WHAT TO WORK ON -
Extract the complete listing and output it unchanged.

>>>>

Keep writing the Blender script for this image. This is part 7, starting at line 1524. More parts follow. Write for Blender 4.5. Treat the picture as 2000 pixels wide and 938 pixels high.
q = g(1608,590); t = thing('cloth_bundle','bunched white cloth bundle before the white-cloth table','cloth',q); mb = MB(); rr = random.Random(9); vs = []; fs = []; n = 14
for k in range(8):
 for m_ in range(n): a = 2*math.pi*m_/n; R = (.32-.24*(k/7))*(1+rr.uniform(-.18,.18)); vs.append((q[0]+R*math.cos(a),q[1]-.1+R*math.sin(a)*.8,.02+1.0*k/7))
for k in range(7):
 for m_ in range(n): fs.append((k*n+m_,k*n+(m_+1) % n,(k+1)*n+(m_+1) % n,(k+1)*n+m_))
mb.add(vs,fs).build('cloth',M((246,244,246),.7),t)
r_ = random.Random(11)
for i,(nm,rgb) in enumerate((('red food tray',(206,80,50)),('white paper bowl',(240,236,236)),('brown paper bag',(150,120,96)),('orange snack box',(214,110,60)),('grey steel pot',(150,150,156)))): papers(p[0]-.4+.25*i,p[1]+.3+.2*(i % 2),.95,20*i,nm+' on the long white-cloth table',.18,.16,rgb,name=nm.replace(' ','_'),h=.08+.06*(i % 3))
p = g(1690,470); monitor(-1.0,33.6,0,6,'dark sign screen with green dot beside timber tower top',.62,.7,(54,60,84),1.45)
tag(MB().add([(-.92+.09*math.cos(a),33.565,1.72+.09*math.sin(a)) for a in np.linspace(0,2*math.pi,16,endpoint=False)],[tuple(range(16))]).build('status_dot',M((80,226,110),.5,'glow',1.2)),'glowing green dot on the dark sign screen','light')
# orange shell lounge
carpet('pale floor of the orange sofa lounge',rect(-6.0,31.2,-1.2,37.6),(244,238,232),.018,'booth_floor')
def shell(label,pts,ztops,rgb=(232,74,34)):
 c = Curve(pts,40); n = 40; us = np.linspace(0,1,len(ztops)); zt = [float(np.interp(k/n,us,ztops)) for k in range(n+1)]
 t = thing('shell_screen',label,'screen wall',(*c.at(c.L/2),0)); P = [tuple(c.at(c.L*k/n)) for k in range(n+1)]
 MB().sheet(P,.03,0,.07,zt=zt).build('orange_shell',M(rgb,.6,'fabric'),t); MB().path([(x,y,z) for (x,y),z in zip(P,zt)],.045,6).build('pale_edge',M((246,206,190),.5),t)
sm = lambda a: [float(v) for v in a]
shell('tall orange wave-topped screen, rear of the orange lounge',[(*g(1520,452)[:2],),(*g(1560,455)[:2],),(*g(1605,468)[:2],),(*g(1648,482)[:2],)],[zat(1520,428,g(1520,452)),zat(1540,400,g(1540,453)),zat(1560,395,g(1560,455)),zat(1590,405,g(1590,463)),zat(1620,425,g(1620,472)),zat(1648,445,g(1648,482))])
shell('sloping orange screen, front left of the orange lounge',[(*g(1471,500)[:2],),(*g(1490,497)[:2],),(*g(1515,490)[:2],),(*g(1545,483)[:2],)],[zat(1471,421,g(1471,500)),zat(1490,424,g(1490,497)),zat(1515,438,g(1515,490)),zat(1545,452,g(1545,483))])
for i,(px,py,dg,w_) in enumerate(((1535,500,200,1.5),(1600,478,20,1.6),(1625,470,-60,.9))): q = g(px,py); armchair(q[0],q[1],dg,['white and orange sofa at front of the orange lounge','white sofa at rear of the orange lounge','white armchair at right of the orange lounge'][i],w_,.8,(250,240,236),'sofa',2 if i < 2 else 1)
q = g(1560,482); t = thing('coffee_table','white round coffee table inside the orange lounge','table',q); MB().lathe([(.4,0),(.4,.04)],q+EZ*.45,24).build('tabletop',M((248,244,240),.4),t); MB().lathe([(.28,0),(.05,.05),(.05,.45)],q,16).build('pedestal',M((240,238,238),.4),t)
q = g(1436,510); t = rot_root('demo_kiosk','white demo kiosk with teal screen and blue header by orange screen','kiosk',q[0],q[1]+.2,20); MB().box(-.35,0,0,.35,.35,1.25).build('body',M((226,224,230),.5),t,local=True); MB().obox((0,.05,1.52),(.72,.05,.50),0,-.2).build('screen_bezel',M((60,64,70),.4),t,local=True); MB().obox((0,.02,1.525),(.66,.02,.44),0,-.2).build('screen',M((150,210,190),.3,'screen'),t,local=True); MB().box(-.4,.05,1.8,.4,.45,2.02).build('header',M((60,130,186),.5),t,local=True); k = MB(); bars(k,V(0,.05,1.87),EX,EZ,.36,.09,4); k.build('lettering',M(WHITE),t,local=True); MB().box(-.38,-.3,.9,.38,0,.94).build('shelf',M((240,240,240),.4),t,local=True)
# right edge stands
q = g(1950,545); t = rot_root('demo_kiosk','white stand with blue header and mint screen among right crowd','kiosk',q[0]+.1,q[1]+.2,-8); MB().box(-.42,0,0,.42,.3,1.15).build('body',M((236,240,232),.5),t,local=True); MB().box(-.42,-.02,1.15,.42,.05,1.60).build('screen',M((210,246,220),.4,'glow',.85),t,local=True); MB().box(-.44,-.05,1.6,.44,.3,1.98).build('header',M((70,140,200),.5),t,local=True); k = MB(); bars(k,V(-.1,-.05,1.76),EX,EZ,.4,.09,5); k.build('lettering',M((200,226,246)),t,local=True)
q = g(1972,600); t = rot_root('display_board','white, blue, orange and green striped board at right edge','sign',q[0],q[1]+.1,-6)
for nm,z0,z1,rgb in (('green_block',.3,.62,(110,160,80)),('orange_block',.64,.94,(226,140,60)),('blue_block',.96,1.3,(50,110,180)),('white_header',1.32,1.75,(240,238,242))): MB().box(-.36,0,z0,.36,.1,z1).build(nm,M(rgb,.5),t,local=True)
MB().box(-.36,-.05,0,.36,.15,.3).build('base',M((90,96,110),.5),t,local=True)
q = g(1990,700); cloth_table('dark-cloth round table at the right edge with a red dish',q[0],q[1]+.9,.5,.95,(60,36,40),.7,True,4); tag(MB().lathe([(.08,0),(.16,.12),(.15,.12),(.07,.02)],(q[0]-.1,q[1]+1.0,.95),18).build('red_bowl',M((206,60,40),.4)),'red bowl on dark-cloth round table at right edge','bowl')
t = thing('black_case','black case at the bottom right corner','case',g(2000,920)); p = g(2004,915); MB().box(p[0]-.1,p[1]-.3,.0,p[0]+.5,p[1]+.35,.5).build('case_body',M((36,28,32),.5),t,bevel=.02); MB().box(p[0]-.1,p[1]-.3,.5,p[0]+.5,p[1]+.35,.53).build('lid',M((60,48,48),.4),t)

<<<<

RESULT OF THIS EXERCISE -
Keep writing the Blender script for this image. This is part 7, starting at line 1524. More parts follow. Write for Blender 4.5. Treat the picture as 2000 pixels wide and 938 pixels high.
q = g(1608,590); t = thing('cloth_bundle','bunched white cloth bundle before the white-cloth table','cloth',q); mb = MB(); rr = random.Random(9); vs = []; fs = []; n = 14
for k in range(8):
 for m_ in range(n): a = 2*math.pi*m_/n; R = (.32-.24*(k/7))*(1+rr.uniform(-.18,.18)); vs.append((q[0]+R*math.cos(a),q[1]-.1+R*math.sin(a)*.8,.02+1.0*k/7))
for k in range(7):
 for m_ in range(n): fs.append((k*n+m_,k*n+(m_+1) % n,(k+1)*n+(m_+1) % n,(k+1)*n+m_))
mb.add(vs,fs).build('cloth',M((246,244,246),.7),t)
r_ = random.Random(11)
for i,(nm,rgb) in enumerate((('red food tray',(206,80,50)),('white paper bowl',(240,236,236)),('brown paper bag',(150,120,96)),('orange snack box',(214,110,60)),('grey steel pot',(150,150,156)))): papers(p[0]-.4+.25*i,p[1]+.3+.2*(i % 2),.95,20*i,nm+' on the long white-cloth table',.18,.16,rgb,name=nm.replace(' ','_'),h=.08+.06*(i % 3))
p = g(1690,470); monitor(-1.0,33.6,0,6,'dark sign screen with green dot beside timber tower top',.62,.7,(54,60,84),1.45)
tag(MB().add([(-.92+.09*math.cos(a),33.565,1.72+.09*math.sin(a)) for a in np.linspace(0,2*math.pi,16,endpoint=False)],[tuple(range(16))]).build('status_dot',M((80,226,110),.5,'glow',1.2)),'glowing green dot on the dark sign screen','light')
# orange shell lounge
carpet('pale floor of the orange sofa lounge',rect(-6.0,31.2,-1.2,37.6),(244,238,232),.018,'booth_floor')
def shell(label,pts,ztops,rgb=(232,74,34)):
 c = Curve(pts,40); n = 40; us = np.linspace(0,1,len(ztops)); zt = [float(np.interp(k/n,us,ztops)) for k in range(n+1)]
 t = thing('shell_screen',label,'screen wall',(*c.at(c.L/2),0)); P = [tuple(c.at(c.L*k/n)) for k in range(n+1)]
 MB().sheet(P,.03,0,.07,zt=zt).build('orange_shell',M(rgb,.6,'fabric'),t); MB().path([(x,y,z) for (x,y),z in zip(P,zt)],.045,6).build('pale_edge',M((246,206,190),.5),t)
sm = lambda a: [float(v) for v in a]
shell('tall orange wave-topped screen, rear of the orange lounge',[(*g(1520,452)[:2],),(*g(1560,455)[:2],),(*g(1605,468)[:2],),(*g(1648,482)[:2],)],[zat(1520,428,g(1520,452)),zat(1540,400,g(1540,453)),zat(1560,395,g(1560,455)),zat(1590,405,g(1590,463)),zat(1620,425,g(1620,472)),zat(1648,445,g(1648,482))])
shell('sloping orange screen, front left of the orange lounge',[(*g(1471,500)[:2],),(*g(1490,497)[:2],),(*g(1515,490)[:2],),(*g(1545,483)[:2],)],[zat(1471,421,g(1471,500)),zat(1490,424,g(1490,497)),zat(1515,438,g(1515,490)),zat(1545,452,g(1545,483))])
for i,(px,py,dg,w_) in enumerate(((1535,500,200,1.5),(1600,478,20,1.6),(1625,470,-60,.9))): q = g(px,py); armchair(q[0],q[1],dg,['white and orange sofa at front of the orange lounge','white sofa at rear of the orange lounge','white armchair at right of the orange lounge'][i],w_,.8,(250,240,236),'sofa',2 if i < 2 else 1)
q = g(1560,482); t = thing('coffee_table','white round coffee table inside the orange lounge','table',q); MB().lathe([(.4,0),(.4,.04)],q+EZ*.45,24).build('tabletop',M((248,244,240),.4),t); MB().lathe([(.28,0),(.05,.05),(.05,.45)],q,16).build('pedestal',M((240,238,238),.4),t)
q = g(1436,510); t = rot_root('demo_kiosk','white demo kiosk with teal screen and blue header by orange screen','kiosk',q[0],q[1]+.2,20); MB().box(-.35,0,0,.35,.35,1.25).build('body',M((226,224,230),.5),t,local=True); MB().obox((0,.05,1.52),(.72,.05,.50),0,-.2).build('screen_bezel',M((60,64,70),.4),t,local=True); MB().obox((0,.02,1.525),(.66,.02,.44),0,-.2).build('screen',M((150,210,190),.3,'screen'),t,local=True); MB().box(-.4,.05,1.8,.4,.45,2.02).build('header',M((60,130,186),.5),t,local=True); k = MB(); bars(k,V(0,.05,1.87),EX,EZ,.36,.09,4); k.build('lettering',M(WHITE),t,local=True); MB().box(-.38,-.3,.9,.38,0,.94).build('shelf',M((240,240,240),.4),t,local=True)
# right edge stands
q = g(1950,545); t = rot_root('demo_kiosk','white stand with blue header and mint screen among right crowd','kiosk',q[0]+.1,q[1]+.2,-8); MB().box(-.42,0,0,.42,.3,1.15).build('body',M((236,240,232),.5),t,local=True); MB().box(-.42,-.02,1.15,.42,.05,1.60).build('screen',M((210,246,220),.4,'glow',.85),t,local=True); MB().box(-.44,-.05,1.6,.44,.3,1.98).build('header',M((70,140,200),.5),t,local=True); k = MB(); bars(k,V(-.1,-.05,1.76),EX,EZ,.4,.09,5); k.build('lettering',M((200,226,246)),t,local=True)
q = g(1972,600); t = rot_root('display_board','white, blue, orange and green striped board at right edge','sign',q[0],q[1]+.1,-6)
for nm,z0,z1,rgb in (('green_block',.3,.62,(110,160,80)),('orange_block',.64,.94,(226,140,60)),('blue_block',.96,1.3,(50,110,180)),('white_header',1.32,1.75,(240,238,242))): MB().box(-.36,0,z0,.36,.1,z1).build(nm,M(rgb,.5),t,local=True)
MB().box(-.36,-.05,0,.36,.15,.3).build('base',M((90,96,110),.5),t,local=True)
q = g(1990,700); cloth_table('dark-cloth round table at the right edge with a red dish',q[0],q[1]+.9,.5,.95,(60,36,40),.7,True,4); tag(MB().lathe([(.08,0),(.16,.12),(.15,.12),(.07,.02)],(q[0]-.1,q[1]+1.0,.95),18).build('red_bowl',M((206,60,40),.4)),'red bowl on dark-cloth round table at right edge','bowl')
t = thing('black_case','black case at the bottom right corner','case',g(2000,920)); p = g(2004,915); MB().box(p[0]-.1,p[1]-.3,.0,p[0]+.5,p[1]+.35,.5).build('case_body',M((36,28,32),.5),t,bevel=.02); MB().box(p[0]-.1,p[1]-.3,.5,p[0]+.5,p[1]+.35,.53).build('lid',M((60,48,48),.4),t)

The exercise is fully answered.